Last night we went to a fund raiser for the organization BYkids.  BYKids give 5 kids, each year, the tools to create a documentary about their life and package them to show to a worldwide audience.  Great idea.  Having just seen Baghdad High where four kids documented their life, through a hand held camera over the course of the year, was incredibly powerful and I would hope that it will be seen by a vast audience. 

What was impressive about last nights event that it was put together by a 17 year girl who is a junior in high school.  She is the daughter of a couple we became friends with when we lived in Chappaqua 10 years ago.  We have kept up our friendship and I get together with the Mom a few times a year for lunch.  Their daughter, who I knew when she was 8, is now six feet tall and beautiful, just marks how much time has passed.  Is everyone taller than me?  She did a fantastic job last night and it is quite impressive that she pulled off this event and raised a significant amount of cash for BYkids.  Bravo.

Jessica came to the event with Fred and me.  She too had not seen the majority of people at the event in 10 years.  One person at the event I actually worked for briefly.  Helped him target new business.  Our families were friends and our kids were all the same age.  We’d hang out on Sunday afternoon with the kids eating and drinking.  A very suburban thing to do.  His company wasn’t my thing but it kept me busy as I was also working for Silicon Alley Reporter at the same time and realized quickly that was where I wanted to spend all my time.  It was really nice to see him last night.   No surprise to me, he has grown his business and done really well.  Very entrepreneurial guy. 

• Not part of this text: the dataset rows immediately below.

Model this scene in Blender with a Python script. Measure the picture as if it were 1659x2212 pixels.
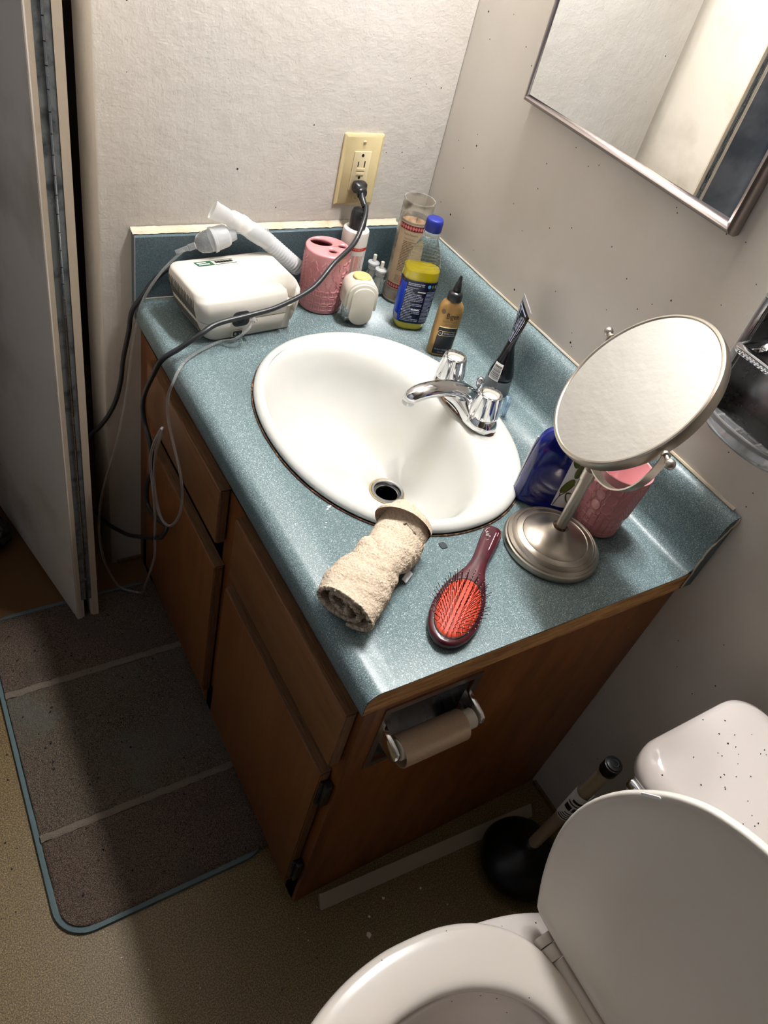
import bpy, bmesh, math, random
from mathutils import Vector, Matrix, noise, Euler
random.seed(7)
for o in list(bpy.data.objects): bpy.data.objects.remove(o)
SC = bpy.context.scene; COL = SC.collection
PI = math.pi; sin = math.sin; cos = math.cos
H = .6806; L = .838; D = .563      # counter height, length, depth

# ------------------------------------------------------------------ camera, world, exposure
cam = bpy.data.objects.new('camera', bpy.data.cameras.new('camera')); COL.objects.link(cam)
cam.matrix_world = Matrix(((.84565559, .21397362, -.48896004, -.91221917), (-.48772957, .68187161, -.5451339, -1.16151329),
                           (.2167637, .6994758, .6809898, 1.39297538), (0, 0, 0, 1)))
cam.data.sensor_fit = 'VERTICAL'; cam.data.sensor_height = 36.0; cam.data.lens = 1654.723 * 36.0 / 2212
cam.data.clip_start = .02
SC.camera = cam
SC.view_settings.view_transform = 'Standard'; SC.view_settings.look = 'None'
SC.view_settings.gamma = 1; SC.view_settings.use_curve_mapping = False
SC.view_settings.exposure = 0.0
w = bpy.data.worlds.new('world'); SC.world = w; w.use_nodes = True
w.node_tree.nodes['Background'].inputs[0].default_value = (.9, .85, .78, 1)
w.node_tree.nodes['Background'].inputs[1].default_value = .008
LAMP = 385.0      # emission strength of the frosted lamp bar over the mirror

# ------------------------------------------------------------------ materials
def pm(name, col, rough=.5, metal=0, trans=0, ior=1.45, spec=.5, coat=0, n=None, bump=None, specks=None, emit=None, sss=0, n2=None, wood=None, rn=None, alpha=None):
    """n/n2: (scale, colour, lo, hi[, stretch]) noise-mixed colour; bump: list of (scale, strength, dist[, stretch]); specks: (scale, radius, keep, colour)"""
    m = bpy.data.materials.new(name); m.use_nodes = True; nt = m.node_tree; N = nt.nodes; K = nt.links
    b = N['Principled BSDF']; tc = N.new('ShaderNodeTexCoord')
    def I(k, v): b.inputs[k].default_value = v
    I('Roughness', rough); I('Metallic', metal); I('IOR', ior); I('Specular IOR Level', spec); I('Transmission Weight', trans); I('Coat Weight', coat)
    if alpha is not None: I('Alpha', alpha)
    if sss: I('Subsurface Weight', sss); I('Subsurface Scale', .01)
    def mapped(st):
        if not st: return tc.outputs['Object']
        mp = N.new('ShaderNodeMapping'); mp.inputs['Scale'].default_value = st; K.new(tc.outputs['Object'], mp.inputs[0]); return mp.outputs[0]
    def nz(scale, st=None, det=6, rg=.55):
        t = N.new('ShaderNodeTexNoise'); t.inputs['Scale'].default_value = scale; t.inputs['Detail'].default_value = det; t.inputs['Roughness'].default_value = rg
        K.new(mapped(st), t.inputs['Vector']); return t.outputs[0]
    def rng(src, lo, hi, a=0, c=1):
        r = N.new('ShaderNodeMapRange'); K.new(src, r.inputs[0]); r.inputs[1].default_value = lo; r.inputs[2].default_value = hi
        r.inputs[3].default_value = a; r.inputs[4].default_value = c; return r.outputs[0]
    def mix(f, A, B):
        x = N.new('ShaderNodeMix'); x.data_type = 'RGBA'
        if f is not None: K.new(f, x.inputs[0])
        for k, s in ((6, A), (7, B)):
            if isinstance(s, tuple): x.inputs[k].default_value = (*s[:3], 1)
            else: K.new(s, x.inputs[k])
        return x.outputs[2]
    c = col
    if wood:
        sc, st, dark = wood
        c = mix(rng(nz(sc, st, 8, .65), .35, .68), c, dark)
        c = mix(rng(nz(sc * 9, tuple(a * 1 for a in st), 4, .7), .5, .8, 0, .55), c, tuple(a * .35 for a in dark))
    for q in (n or []), (n2 or []):
        if q: c = mix(rng(nz(q[0], q[4] if len(q) > 4 else None), q[2], q[3]), c, q[1])
    for s in (specks or []):
        v = N.new('ShaderNodeTexVoronoi'); v.inputs['Scale'].default_value = s[0]; K.new(tc.outputs['Object'], v.inputs['Vector'])
        a = N.new('ShaderNodeMath'); a.operation = 'LESS_THAN'; K.new(v.outputs['Distance'], a.inputs[0]); a.inputs[1].default_value = s[1]
        sp = N.new('ShaderNodeSeparateColor'); K.new(v.outputs['Color'], sp.inputs[0])
        g = N.new('ShaderNodeMath'); g.operation = 'LESS_THAN'; K.new(sp.outputs[0], g.inputs[0]); g.inputs[1].default_value = s[2]
        p = N.new('ShaderNodeMath'); p.operation = 'MULTIPLY'; K.new(a.outputs[0], p.inputs[0]); K.new(g.outputs[0], p.inputs[1])
        c = mix(p.outputs[0], c, s[3])
    if isinstance(c, tuple): I('Base Color', (*c[:3], 1))
    else: K.new(c, b.inputs['Base Color'])
    if rn: K.new(rng(nz(rn[0]), .3, .7, rn[1], rn[2]), b.inputs['Roughness'])
    prev = None
    for q in (bump or []):
        bp = N.new('ShaderNodeBump'); bp.inputs['Strength'].default_value = q[1]; bp.inputs['Distance'].default_value = q[2]
        K.new(nz(q[0], q[3] if len(q) > 3 else None), bp.inputs['Height'])
        if prev: K.new(prev, bp.inputs['Normal'])
        prev = bp.outputs[0]
    if prev: K.new(prev, b.inputs['Normal'])
    if emit: I('Emission Color', (*emit[:3], 1)); I('Emission Strength', emit[3])
    return m
def s(r, g, b):   # sRGB 0-255 -> linear
    return tuple(((x / 255) / 12.92 if x <= 10 else ((x / 255 + .055) / 1.055) ** 2.4) for x in (r, g, b))
M = {}
DOT = (s(20, 16, 14))
M['wall'] = pm('wall_paint', s(205, 198, 189), .55, n=(3, s(194, 185, 173), .5, .75), n2=(14, s(190, 178, 156), .68, .82),
               bump=[(300, .6, .0008), (110, .5, .0012), (26, .5, .003), (34, .45, .003, (1, 1, .22))], specks=[(28, .05, .22, DOT), (14, .035, .3, s(70, 45, 20)), (60, .08, .06, s(90, 70, 50))])
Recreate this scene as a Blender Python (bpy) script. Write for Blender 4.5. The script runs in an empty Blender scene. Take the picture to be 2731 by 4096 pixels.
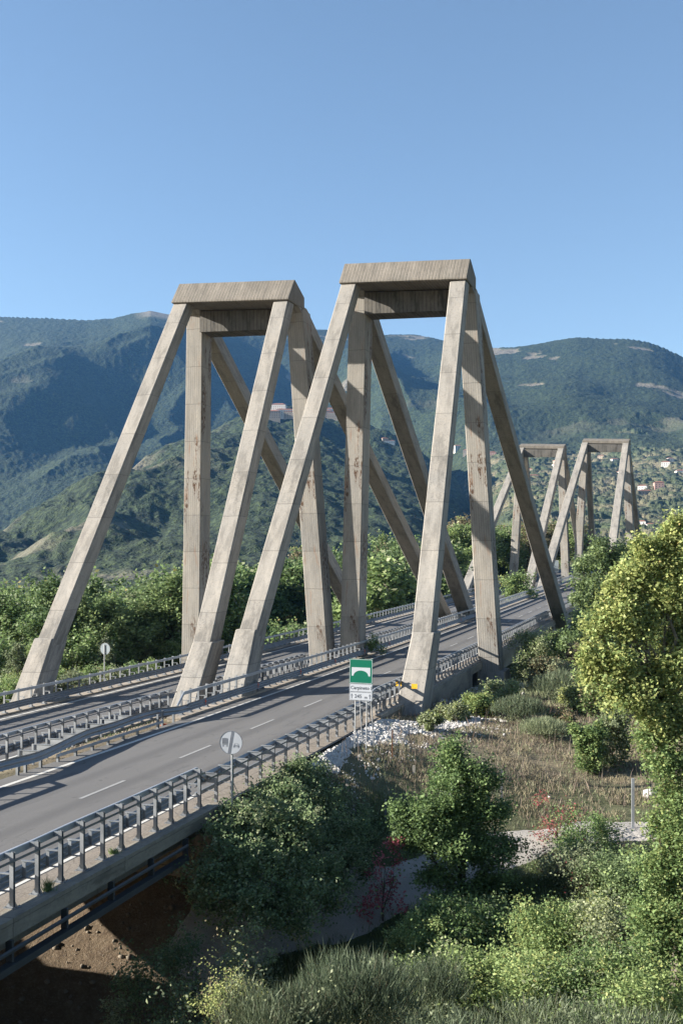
import bpy, bmesh, math, random
import numpy as np
from mathutils import Vector, Matrix

# ---------------------------------------------------------------- camera, world, sun
PSI = 0.285842          # the camera looks this far left of the road direction (+Y)
CAMZ = 7.761
SC = bpy.context.scene
cd = bpy.data.cameras.new('camera')
cam = bpy.data.objects.new('camera', cd)
SC.collection.objects.link(cam)
cam.location = (0, 0, CAMZ)
cam.rotation_euler = (math.radians(90), 0, PSI)
cd.sensor_fit = 'HORIZONTAL'; cd.sensor_width = 36
cd.lens = 36 * 4211.97 / 2731
cd.shift_y = (2273.68 - 2048) / 2731
cd.clip_start = 0.5; cd.clip_end = 30000
SC.camera = cam

SUN_EL = math.radians(22)
# direction from the scene to the sun: camera left, a touch behind
sx, sy = -math.cos(PSI + 0.08), -math.sin(PSI + 0.08)
sunv = Vector((sx * math.cos(SUN_EL), sy * math.cos(SUN_EL), math.sin(SUN_EL)))
ld = bpy.data.lights.new('sun', 'SUN')
ld.energy = 5.0; ld.angle = math.radians(0.5); ld.color = (1.0, 0.93, 0.82)
sun = bpy.data.objects.new('sun', ld); SC.collection.objects.link(sun)
sun.rotation_euler = sunv.to_track_quat('Z', 'Y').to_euler()

wd = bpy.data.worlds.new('World'); SC.world = wd; wd.use_nodes = True
wn = wd.node_tree
bg = wn.nodes['Background']
sky = wn.nodes.new('ShaderNodeTexSky'); sky.sky_type = 'NISHITA'; sky.sun_disc = False
sky.sun_elevation = SUN_EL
sky.sun_rotation = math.atan2(sx, sy)
sky.altitude = 0; sky.air_density = 1.0; sky.dust_density = 0.35; sky.ozone_density = 1.1
wn.links.new(sky.outputs[0], bg.inputs[0]); bg.inputs[1].default_value = 0.058
SC.view_settings.view_transform = 'Standard'; SC.view_settings.look = 'None'
SC.view_settings.exposure = 1.72; SC.view_settings.gamma = 1
SC.render.resolution_x = 682; SC.render.resolution_y = 1024
SC.cycles.max_bounces = 6; SC.cycles.diffuse_bounces = 3; SC.cycles.volume_bounces = 0
SC.cycles.transparent_max_bounces = 8
SC.cycles.sample_clamp_indirect = 4

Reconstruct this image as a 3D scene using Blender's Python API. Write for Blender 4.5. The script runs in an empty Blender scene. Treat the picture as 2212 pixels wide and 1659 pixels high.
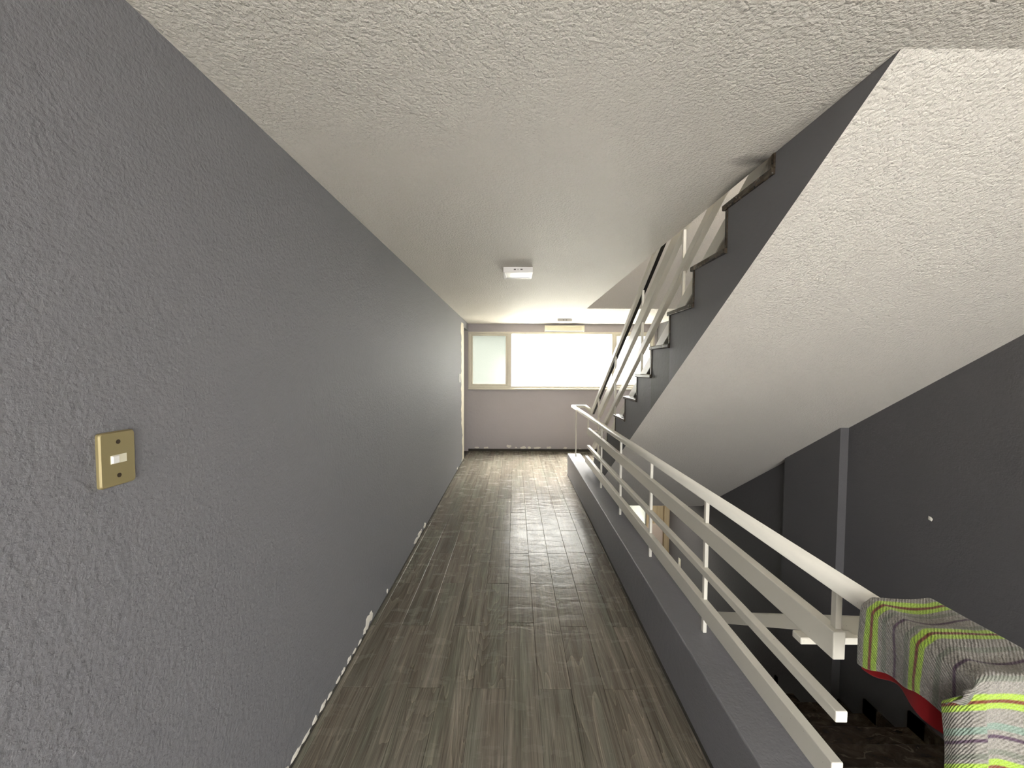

Last night, he said to me "you never liked Chappaqua".  It wasn’t quite that but I always had one foot in the city.  I never wanted my head to leave the city.  In many ways, my life in the city has benefited from our 5 years in the suburbs (Fred refers to that time as our time in purgatory).  I take in the city with gusto every day.  I also thank my lucky stars that I live here every day.  My friend wanted to know if the kids have any interest to return to suburban life.  I laughed and said our kids are total urbanites.  He asked me what was it that I don’t like.  It is simple, I don’t like the woods.  Obviously there is more to it but that is the simple answer.

For Jessica, the night was interesting too.  She said that if we had stayed, she would have been just like all the kids there.  She is so completely different than all those kids.  The difference between city kids and suburban kids at that age is huge.  Being empowered at an early age to own your own town breeds a certain maturity at a young age. 

When we left ( which was early ), Jessica thanked us profusely.  She said the best decision we ever made as parents is leaving the suburbs.  She talked to Emily on the phone and continued to espouse that same thing.  Who knows that life would have been if we had stayed but lucky for us we didn’t.  Jessica is right, it was not only the best decision we made for her but it was the best decision we made for us. 

Comments (Archived):

  1. gregory

    this suburban/urban gap is especially profound here in india, where the difference is more accurately described as urban/rural …. the other day i had to come to bangalore in a car, piled some village kids into it, and brought them to their first mall, first escalator ride, first elevator ride …. they took it all in pretty easily, india teaches non reaction in both spheres, but i undertand it that the entire value system of the rural is to maintain the exisitence of that way of life, which is seasonal, only reluctantly cash-based, and in some ways they are the most important people in the country, they grow the food.

    suburbs will be the new artist/bohemian locations when gas gets to 10 bucks a gallon, and then be (re)gentrified when electric comes in… the never ending cycle, artists then yuppies then artists then yuppies

  2. harsh

    I disagree with the above commenter. Suburbs will not emerge as new centers of art. Maybe a decentralization will occur, in which city centers become less dense. But those interested and involved with art and culture will always remain close to cities. The city is too valuable as a muse for many.

    For example, the gentrification of SoMA in SF has not driven artists into the suburbs. They just begin to occupy other areas within or close to the city.

    More on this: “During the mid-1960s in San Francisco, the bohemian center of the city shifted from the old Beat enclave of North Beach to Haight-Ashbury (pictured) as a response to gentrification. Haight-Ashbury itself has now fully gentrified, and the San Francisco bohemia moved on to other parts of the city like the Lower Haight, the Mission District, and SoMa, all of which are themselves gentrifying.” – wikipedia

    Raising kids in the city is fantastic, if one can afford to do so.